Nevertheless, even in the absence of speculative purposes, the following transactions generate “other income” of a financial nature subject to a substitute tax of 26%:

  • cryptocurrency spot transactions, provided that the transferred cryptos have been withdrawn from electronic portfolios (so-called Wallet) for which the average balance exceeds € 51,645.69, for at least seven continuous working days in the fiscal year;
  • cryptocurrency forward purchase and sale.

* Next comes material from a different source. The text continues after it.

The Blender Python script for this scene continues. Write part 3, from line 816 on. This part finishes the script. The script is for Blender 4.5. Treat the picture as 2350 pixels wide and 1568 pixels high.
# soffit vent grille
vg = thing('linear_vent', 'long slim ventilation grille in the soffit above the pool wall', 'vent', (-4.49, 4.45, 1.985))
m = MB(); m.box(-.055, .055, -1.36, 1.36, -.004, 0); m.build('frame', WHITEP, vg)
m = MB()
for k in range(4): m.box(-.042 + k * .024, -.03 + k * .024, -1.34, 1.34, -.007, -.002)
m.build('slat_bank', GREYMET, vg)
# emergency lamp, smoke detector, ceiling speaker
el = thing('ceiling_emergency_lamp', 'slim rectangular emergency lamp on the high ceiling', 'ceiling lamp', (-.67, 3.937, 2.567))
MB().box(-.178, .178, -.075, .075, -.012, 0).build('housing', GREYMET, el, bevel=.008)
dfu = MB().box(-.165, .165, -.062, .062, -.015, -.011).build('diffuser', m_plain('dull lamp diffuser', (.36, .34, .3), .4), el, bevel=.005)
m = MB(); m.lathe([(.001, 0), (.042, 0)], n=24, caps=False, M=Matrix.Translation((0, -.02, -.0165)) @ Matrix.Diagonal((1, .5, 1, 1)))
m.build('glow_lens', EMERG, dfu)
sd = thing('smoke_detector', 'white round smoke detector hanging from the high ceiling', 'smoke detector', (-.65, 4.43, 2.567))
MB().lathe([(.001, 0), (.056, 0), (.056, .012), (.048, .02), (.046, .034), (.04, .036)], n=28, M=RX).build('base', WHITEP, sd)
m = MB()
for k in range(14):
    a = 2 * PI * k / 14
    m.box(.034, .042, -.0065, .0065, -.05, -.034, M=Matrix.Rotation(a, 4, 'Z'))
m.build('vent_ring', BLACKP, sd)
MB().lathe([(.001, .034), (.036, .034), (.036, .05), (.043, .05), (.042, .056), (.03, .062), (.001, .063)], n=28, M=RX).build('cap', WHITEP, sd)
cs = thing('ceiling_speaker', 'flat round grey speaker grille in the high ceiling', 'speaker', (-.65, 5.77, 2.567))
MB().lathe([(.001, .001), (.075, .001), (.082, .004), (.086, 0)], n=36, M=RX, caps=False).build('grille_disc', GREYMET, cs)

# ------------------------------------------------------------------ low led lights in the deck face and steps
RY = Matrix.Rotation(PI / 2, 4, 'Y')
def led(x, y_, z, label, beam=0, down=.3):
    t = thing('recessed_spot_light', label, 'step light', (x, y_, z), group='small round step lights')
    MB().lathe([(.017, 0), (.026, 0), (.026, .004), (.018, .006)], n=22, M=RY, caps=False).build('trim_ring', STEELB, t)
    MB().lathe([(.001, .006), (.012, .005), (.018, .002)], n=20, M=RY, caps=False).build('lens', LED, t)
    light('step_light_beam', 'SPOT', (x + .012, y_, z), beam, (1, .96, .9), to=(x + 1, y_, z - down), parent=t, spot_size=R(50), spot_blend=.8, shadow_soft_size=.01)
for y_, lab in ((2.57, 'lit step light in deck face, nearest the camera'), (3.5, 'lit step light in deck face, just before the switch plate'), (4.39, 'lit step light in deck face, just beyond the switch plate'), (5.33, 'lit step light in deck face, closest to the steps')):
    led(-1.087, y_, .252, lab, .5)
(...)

From a reporting standpoint, holders of cryptocurrencies should indicate cryptocurrency amount owned in Section RW of the income tax return (in this section foreign financial investments and assets should be indicated) for the purposes of fulfilling tax monitoring obligations. Although from a reporting standpoint, cryptocurrencies are treated as financial assets held abroad, IVAFE (tax on the value of financial assets held abroad) is not due.

Evolving landscape

Following a statement issued by the National Authority for Companies and Stock exchanges (CONSOB) that indicates that bitcoins, cryptocurrencies and financial instruments related to them hide several risks which should be subject to a preliminary analysis, the Bank of Italy recently launched an online communication channel called “Fintech” to allow interested users to interact, amongst others, with CONSOB in order to seek clarifications about the regime applicable to each single case.